Este Búho está convencido de que el destino es circular, especialmente en política. Más de tres décadas en este oficio me han enseñado que siempre hay que desconfiar y que no hay casualidades. Eso sí, me reafirmo en algo: nunca me voy a alegrar y hacer ‘fiesta’ cuando una persona se va presa, menos si es una madre de familia como Keiko Fujimori. Pero tal como lo dije ayer, su libertad estaba cantada por el Tribunal Constitucional. Todo esto nos deja una gran lección. Los que tienen hijos deben pensarlo mil veces si van a cruzar la línea. ¿Por qué una mujer que llegó a ser la más poderosa del país, con una bancada mayoritaria que decapitó ministros, premieres y hasta un presidente, terminó con su humanidad en la cárcel de Chorrillos, con el chaleco de detenida y las marrocas?
Tengo que ingresar al túnel del tiempo. Pienso que la clave está en su biografía política.
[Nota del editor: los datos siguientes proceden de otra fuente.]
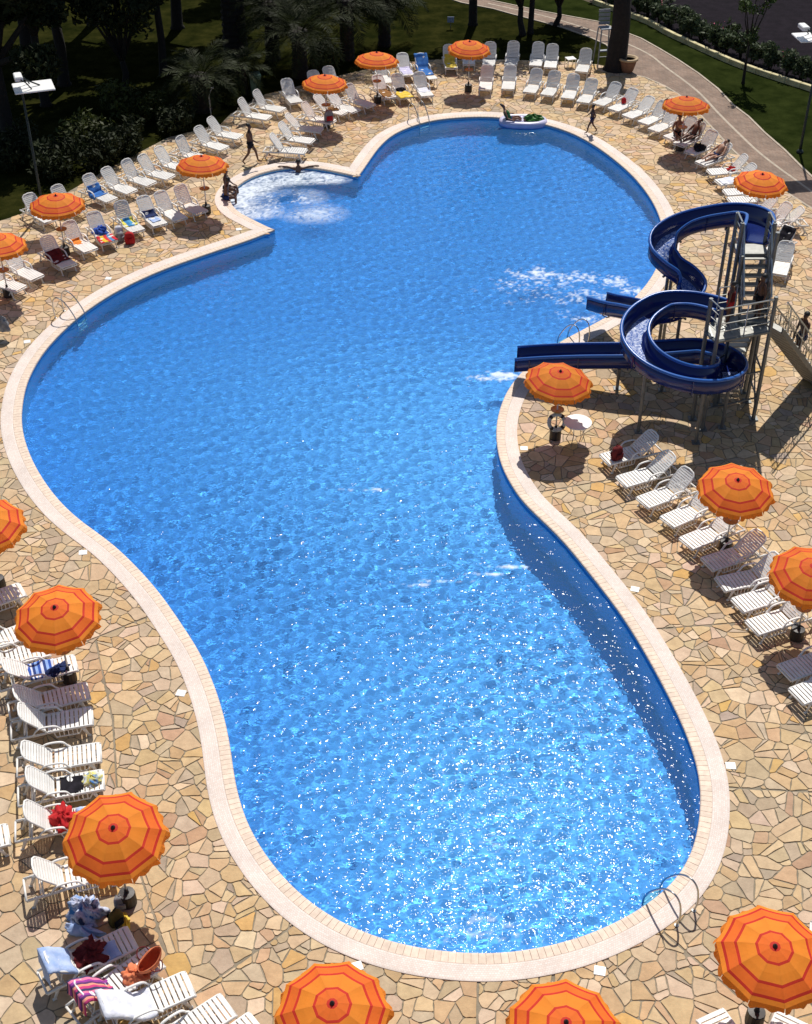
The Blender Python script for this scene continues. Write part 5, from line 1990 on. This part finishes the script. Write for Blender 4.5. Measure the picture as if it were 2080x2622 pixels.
BLUW = cloth('blue_white_stripes', [(0.04, 0.10, 0.42), (0.62, 0.68, 0.82), (0.03, 0.06, 0.22), (0.25, 0.40, 0.75)], stripes=2.5, axis=0)
YELB = cloth('yellow_blue_towel', [(0.72, 0.66, 0.12), (0.05, 0.22, 0.48), (0.08, 0.30, 0.55), (0.72, 0.66, 0.12)], stripes=1.0, axis=1)
REDY = cloth('red_yellow_towel', [(0.55, 0.03, 0.04), (0.72, 0.50, 0.05), (0.60, 0.05, 0.05), (0.10, 0.25, 0.45), (0.55, 0.03, 0.04)], stripes=1.0, axis=1)

towel(('lawn', 2), -0.35, 0.42, BLUE, 'blue towel over the third lounger of the lawn row', seed=1, y0=-0.42, y1=0.30)
towel(('tipL', 2), -0.20, 0.26, NAVY, 'dark blue towel at the hinge of the third lounger from the spa corner', seed=2)
towel(('tipL', 2), 0.30, 0.75, LBLUE, 'pale blue cloth on the seat of the third lounger from the spa corner', seed=3, y0=-0.2, y1=0.16)
towel(('tipL', 3), -0.12, 0.55, YELB, 'yellow edged blue towel on the fourth lounger from the spa corner', seed=4)
bag(on(('tipL', 3), 0.30, -0.48, -0.34), WHIT, 'white bag beside the lounger with the yellow edged towel', 0.4, 0.9)
heap(on(('tipL', 4), 0.05), (0.30, 0.26), 0.20, BLUW, 'blue and white clothes heap on the fifth lounger from the spa corner', 5)
towel(('tipL', 4), 0.45, 1.08, REDY, 'red and yellow towel on the foot of the fifth lounger from the spa corner', seed=6, y0=-0.33, y1=0.33)
bag((*G(334, 624), 0.016), REDC, 'round red bag on the paving near the spa corner row', 0.2, 1.05)
bag((*G(311, 618), 0.016), GREY, 'grey bag left of the round red bag', 1.2, 0.85)
towel(('tipL', 5), -0.10, 0.35, ORNG, 'orange cloth on the sixth lounger from the spa corner', seed=7, y0=-0.26, y1=0.14)
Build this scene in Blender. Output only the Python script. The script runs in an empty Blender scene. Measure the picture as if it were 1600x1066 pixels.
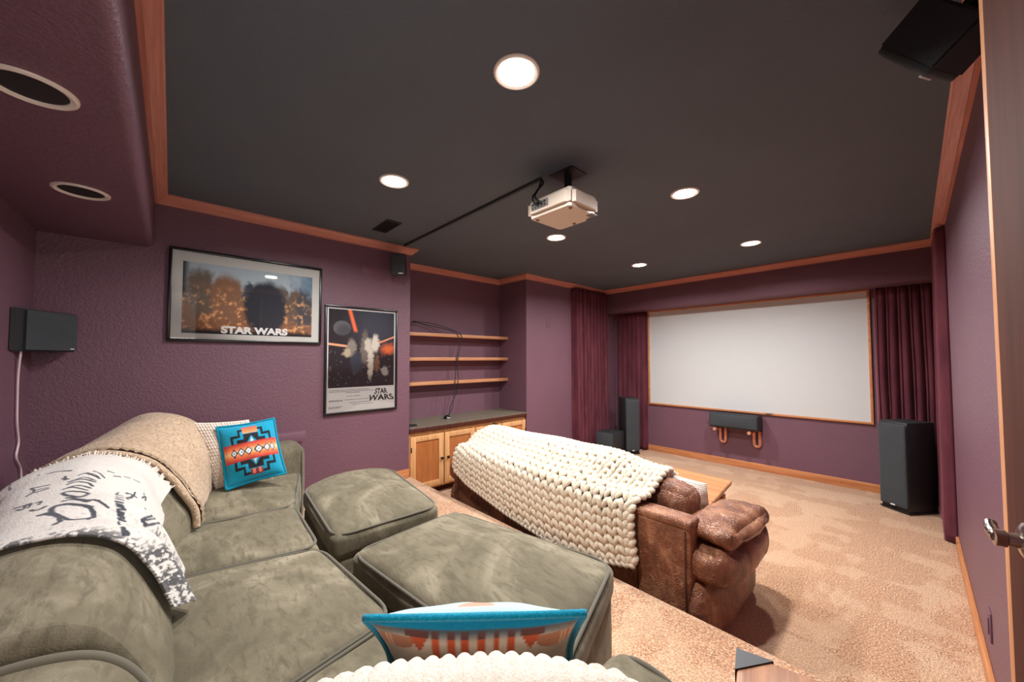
import bpy, bmesh, math, random
import numpy as np
from mathutils import Vector, Matrix, noise
random.seed(7)
rng = np.random.default_rng(5)
SC = bpy.context.scene
COL = SC.collection
PI = math.pi

# ------------------------------------------------------------------ camera
CAMZ = 1.37
cam_d = bpy.data.cameras.new('camera')
cam = bpy.data.objects.new('camera', cam_d)
COL.objects.link(cam)
F_PX = 577.84
cam_d.sensor_fit = 'HORIZONTAL'
cam_d.sensor_width = 36.0
cam_d.lens = F_PX / 1600 * 36.0
cam_d.shift_y = 7.42 / 1600
cam_d.clip_start = 0.02
def _camrot(yaw, pitch, roll):
    fwd = Vector((math.sin(yaw)*math.cos(pitch), math.cos(yaw)*math.cos(pitch), math.sin(pitch)))
    right = Vector((math.cos(yaw), -math.sin(yaw), 0))
    up = right.cross(fwd)
    r2 = math.cos(roll)*right + math.sin(roll)*up
    u2 = -math.sin(roll)*right + math.cos(roll)*up
    return Matrix((r2, u2, -fwd)).transposed().to_4x4()
cam.matrix_world = Matrix.Translation((0, 0, CAMZ)) @ _camrot(-.8264, .0358, -.0015)
SC.camera = cam

# ------------------------------------------------------------------ world, exposure, lights
W = bpy.data.worlds.new('world'); SC.world = W; W.use_nodes = True
W.node_tree.nodes['Background'].inputs[0].default_value = (1.0, .93, .88, 1)
W.node_tree.nodes['Background'].inputs[1].default_value = 0.6
SC.view_settings.view_transform = 'Standard'
SC.view_settings.look = 'None'
SC.view_settings.gamma = 1
SC.view_settings.use_curve_mapping = False
SC.view_settings.exposure = 0.0
SC.cycles.use_denoising = True
SC.cycles.max_bounces = 8
SC.cycles.diffuse_bounces = 5
SC.cycles.sample_clamp_indirect = 6
LAMP_W = 29.0
FILL_W = 30.0
LAMP_COL = (1.0, .98, .96)

# ------------------------------------------------------------------ room measures
H = 2.44            # ceiling
XP = -3.30          # poster wall
XR = .186           # right wall
YB = -.57           # back wall
YS = 5.33           # screen wall
YH = 5.02           # header face
ZP = .24            # platform
YP = 1.735          # platform edge
YE = 1.695          # end of the poster wall / start of the alcove
YA = 3.285          # end of the alcove
XA = -3.82          # alcove back
ZS = 2.09           # soffit underside
YSO = -.10          # soffit face

# ------------------------------------------------------------------ colour + materials
def lin(r, g, b):
    def f(c):
        c /= 255.
        return c/12.92 if c <= .04045 else ((c+.055)/1.055)**2.4
    return (f(r), f(g), f(b))
def mul(c, k): return tuple(min(1, x*k) for x in c)

class NT:
    def __init__(s, name):
        s.m = bpy.data.materials.new(name); s.m.use_nodes = True
        s.t = s.m.node_tree; s.n = s.t.nodes; s.l = s.t.links
        s.b = s.n['Principled BSDF']
    def add(s, typ, **kw):
        n = s.n.new(typ)
        for k, v in kw.items():
            if k.startswith('i_'):
                n.inputs[k[2:].replace('_', ' ')].default_value = v
            else: setattr(n, k, v)
        return n
    def link(s, a, b): s.l.new(a, b)
    def coord(s, scale=(1, 1, 1), rot=(0, 0, 0), kind='Object'):
        tc = s.add('ShaderNodeTexCoord'); mp = s.add('ShaderNodeMapping')
        mp.inputs['Scale'].default_value = scale; mp.inputs['Rotation'].default_value = rot
        s.link(tc.outputs[kind], mp.inputs['Vector']); return mp.outputs[0]
    def noise(s, vec, scale, detail=3, rough=.55, dist=0):
        n = s.add('ShaderNodeTexNoise'); n.inputs['Scale'].default_value = scale
        n.inputs['Detail'].default_value = detail; n.inputs['Roughness'].default_value = rough
        n.inputs['Distortion'].default_value = dist
        s.link(vec, n.inputs['Vector']); return n.outputs['Fac']
    def ramp(s, fac, stops):
        r = s.add('ShaderNodeValToRGB'); e = r.color_ramp.elements
        while len(e) < len(stops): e.new(.5)
        for el, (p, c) in zip(e, stops): el.position = p; el.color = (*c, 1)
        s.link(fac, r.inputs[0]); return r.outputs[0]
    def mix(s, fac, a, b, mode='MIX'):
        n = s.add('ShaderNodeMix', data_type='RGBA', blend_type=mode)
        if isinstance(fac, (int, float)): n.inputs[0].default_value = fac
        else: s.link(fac, n.inputs[0])
        for i, v in ((6, a), (7, b)):
            if isinstance(v, tuple): n.inputs[i].default_value = (*v, 1)
            else: s.link(v, n.inputs[i])
        return n.outputs[2]
    def bump(s, h, strength, dist=.01, normal=None):
        n = s.add('ShaderNodeBump'); n.inputs['Strength'].default_value = strength
        n.inputs['Distance'].default_value = dist
        s.link(h, n.inputs['Height'])
        if normal: s.link(normal, n.inputs['Normal'])
        s.link(n.outputs[0], s.b.inputs['Normal']); return n.outputs[0]
    def base(s, c):
        if isinstance(c, tuple): s.b.inputs['Base Color'].default_value = (*c, 1)
        else: s.link(c, s.b.inputs['Base Color'])
    def set(s, **kw):
        for k, v in kw.items(): s.b.inputs[k.replace('_', ' ')].default_value = v
        return s

def plain(name, c, rough=.5, metal=0., spec=.5, coat=0., sheen=0.):
    t = NT(name); t.base(c); t.set(Roughness=rough, Metallic=metal)
    t.b.inputs['Specular IOR Level'].default_value = spec
    t.b.inputs['Coat Weight'].default_value = coat
    t.b.inputs['Sheen Weight'].default_value = sheen
    return t.m
def emit(name, c, k):
    t = NT(name); t.base((0, 0, 0)); t.b.inputs['Emission Color'].default_value = (*c, 1)
    t.b.inputs['Emission Strength'].default_value = k; return t.m

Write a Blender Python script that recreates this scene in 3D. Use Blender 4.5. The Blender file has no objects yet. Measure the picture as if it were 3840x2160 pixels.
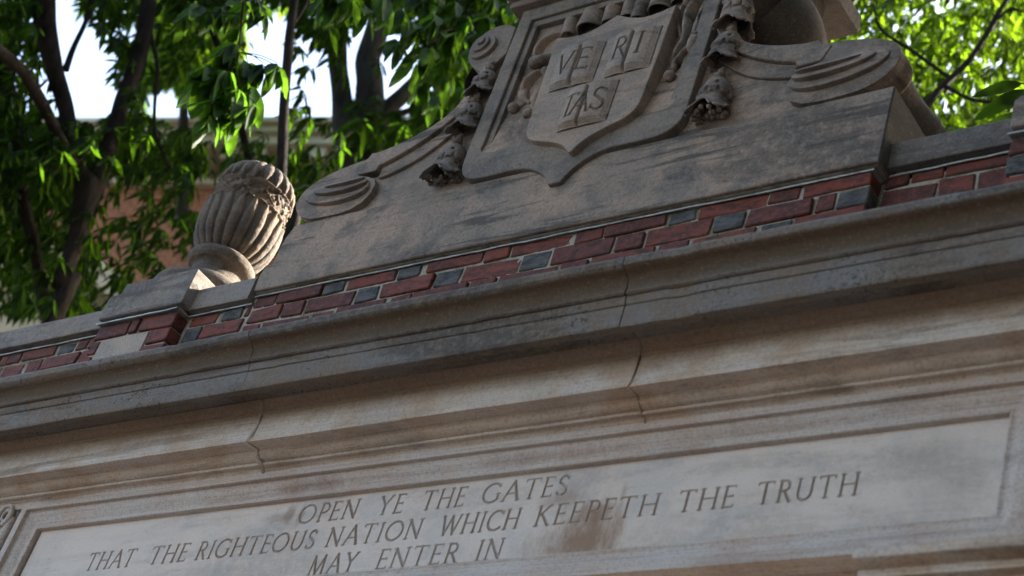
import bpy, bmesh, math, random
import numpy as np
from mathutils import Vector, Matrix
random.seed(7); rng = np.random.default_rng(7)
R_ = math.radians
scn = bpy.context.scene
# ------------------------------------------------------------------ camera
CAM = np.array([3.066, -3.0, 1.6]); FPX = 7105.88
AZ, EL, RO = 0.790258521, 0.619969681, 0.342769112
fwd = np.array([-math.sin(AZ)*math.cos(EL), math.cos(AZ)*math.cos(EL), math.sin(EL)])
r0 = np.array([math.cos(AZ), math.sin(AZ), 0.0]); u0 = np.cross(r0, fwd)
rgt = math.cos(RO)*r0 + math.sin(RO)*u0
upv = -math.sin(RO)*r0 + math.cos(RO)*u0
cd = bpy.data.cameras.new('camera'); cam = bpy.data.objects.new('camera', cd)
scn.collection.objects.link(cam); scn.camera = cam
m = Matrix.Identity(4)
for i in range(3):
    m[i][0] = rgt[i]; m[i][1] = upv[i]; m[i][2] = -fwd[i]; m[i][3] = CAM[i]
cam.matrix_world = m
cd.sensor_width = 36; cd.lens = FPX/3840*36; cd.clip_start = 0.1; cd.clip_end = 3000
cd.dof.use_dof = True; cd.dof.focus_distance = 5.75; cd.dof.aperture_fstop = 3.6; cd.dof.aperture_blades = 0
# ------------------------------------------------------------------ light
SUN_DIR = Vector((0.34, 0.78, 0.50)).normalized()       # towards the sun: behind the gate, to the right
w = bpy.data.worlds.new('World'); scn.world = w; w.use_nodes = True
wn = w.node_tree; bg = wn.nodes['Background']
sky = wn.nodes.new('ShaderNodeTexSky'); sky.sky_type = 'NISHITA'; sky.sun_disc = False
sky.sun_elevation = math.asin(SUN_DIR.z)
sky.sun_rotation = math.atan2(SUN_DIR.x, SUN_DIR.y)
sky.air_density = 1.0; sky.dust_density = 4.5; sky.ozone_density = 0.0; sky.altitude = 10
wn.links.new(sky.outputs[0], bg.inputs[0]); bg.inputs[1].default_value = 0.15
sd = bpy.data.lights.new('sun', 'SUN'); so = bpy.data.objects.new('sun', sd); scn.collection.objects.link(so)
sd.energy = 5.0; sd.angle = R_(0.53); sd.color = (1.0, 0.93, 0.82)
so.rotation_euler = (-SUN_DIR).to_track_quat('-Z', 'Y').to_euler()
scn.view_settings.view_transform = 'Standard'; scn.view_settings.look = 'None'
scn.view_settings.gamma = 1.0; scn.view_settings.exposure = 2.68; scn.view_settings.use_curve_mapping = False
scn.render.engine = 'CYCLES'

# ------------------------------------------------------------------ helpers
def ray(px, py):
    return fwd*FPX + (px-1920)*rgt - (py-1080)*upv
def hz(px, py, D):                      # point on a bearing, D metres away on the ground plan
    d = ray(px, py); d = d/math.hypot(d[0], d[1]); return CAM + D*d
def rm(X, Z, Y0, Y1):                   # the same bearing, met on the wall plane Y1 instead of Y0
    k = (3+Y1)/(3+Y0); return (3.066+(X-3.066)*k, 1.6+(Z-1.6)*k)
def rml(pts, Y0, Y1): return [rm(x, z, Y0, Y1) for x, z in pts]
COL = scn.collection
def link(o, parent=None):
    COL.objects.link(o)
    if parent is not None: o.parent = parent
    return o
def empty(name, label, cat, loc=(0, 0, 0), group=None):
    o = bpy.data.objects.new(name, None); o.location = loc; o.empty_display_size = .1
    COL.objects.link(o); tag(o, label, cat, group); return o
def tag(o, label=None, cat=None, group=None, kind=None):
    if label: o['label'] = label
    if cat: o['category'] = cat
    if group: o['group'] = group
    if kind: o['kind'] = kind
    return o
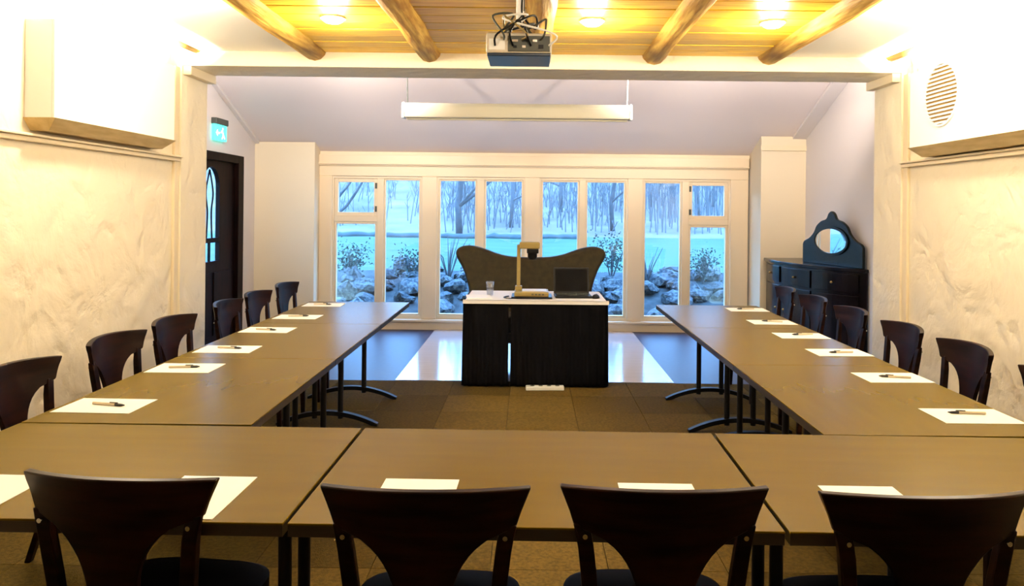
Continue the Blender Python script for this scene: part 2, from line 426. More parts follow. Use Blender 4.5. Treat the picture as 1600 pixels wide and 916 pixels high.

Este columnista lo sabe muy bien desde aquella mañana de 1990 cuando su padre, el ingeniero Alberto Fujimori -que había pasado a la segunda vuelta frente al novelista y favorito Mario Vargas Llosa- me hizo entrar a su residencia en Monterrico, frente al colegio Weberbauer.
No pretendo justificar el sinuoso y destructivo accionar de Keiko en política, pero ¿qué se podía esperar de un padre como Alberto Fujimori, que desde el mismo inicio de su carrera política involucró a sus hijos pequeños en la misma? Corría el año 1990. Trabajaba como redactor en un diario que ahora yace en el cementerio de papel. El inmenso y rubio director me mandó a seguirle los pasos al ‘Chinito del tractor’. Recuerdo que ese día una voz me llama para que ingrese al búnker de Fujimori, en Monterrico.
El candidato estaba feliz por mi crónica sobre su mitin de inicio de campaña por la segunda vuelta en Huaycán. ‘Señor, qué bonita columna, por qué no trabaja en mi equipo de campaña’, me dijo con su masticado español. ‘Hijita, tráele al señor una limonada’, agregó. Y apareció Keiko en uniforme de colegio sirviéndome un vaso junto a galletitas con mantequilla. Desde ese instante ya Keiko no tendría una infancia como la de cualquiera de nosotros. Su padre, en su ambición por el poder, se la robó.
Alberto Fujimori, ni bien tomó el poder, se dedicó a cometer una serie de raterías de la más baja estofa, como, por ejemplo, agarrarse la ropa donada del Japón para venderla. Bajeza capitaneada por su hermana Rosa y su cuñado Víctor Aritomi. Susana Higuchi denunció en los medios de comunicación a su cuñada por el delito y su esposo la encerró en los sótanos de Palacio. La propia Susana lo hizo saber a la comisión del Congreso que investigó el caso. ¿Y quién creen que la reemplazó como primera dama? Keiko, sin ningún remordimiento.
Ella heredó un partido autocrático, cuyo sello de fábrica era el apellido ‘Fujimori’. Postuló dos veces a la Presidencia y por poco gana. Pero nunca pudo asimilar la derrota con un ‘viejito’ PPK por escasos 70 mil votos. Ya para ese entonces se había rodeado de un entorno tóxico. Muchos cuestionaron, incluso el propio Kenji, que sus asesores, el oscuro Pier Figari y Ana Herz de Vega, la ‘tenían secuestrada’.
Keiko, que había guillotinado a los ‘históricos’ fujimoristas como la Cuculiza, Aguinaga, Chávez y compañía, se acompañó de una serie de impresentables como Héctor Becerril y Moisés Mamani. Desde la misma juramentación de PPK se la juraron y no pararon hasta que renuncie. Ejercieron un poder paralelo confrontacional y destructivo, primero con el chat ‘El mototaxi’ y luego con la espeluznante ‘La botica’.
Les importaba un bledo la gobernabilidad, solo se preocupaban por destruir toda propuesta del Ejecutivo. El país y las reformas que urgían no interesaban en absoluto. La gran pregunta es ‘¿habrá aprendido la lección tras un año encerrada en Chorrillos?’ Apago el televisor.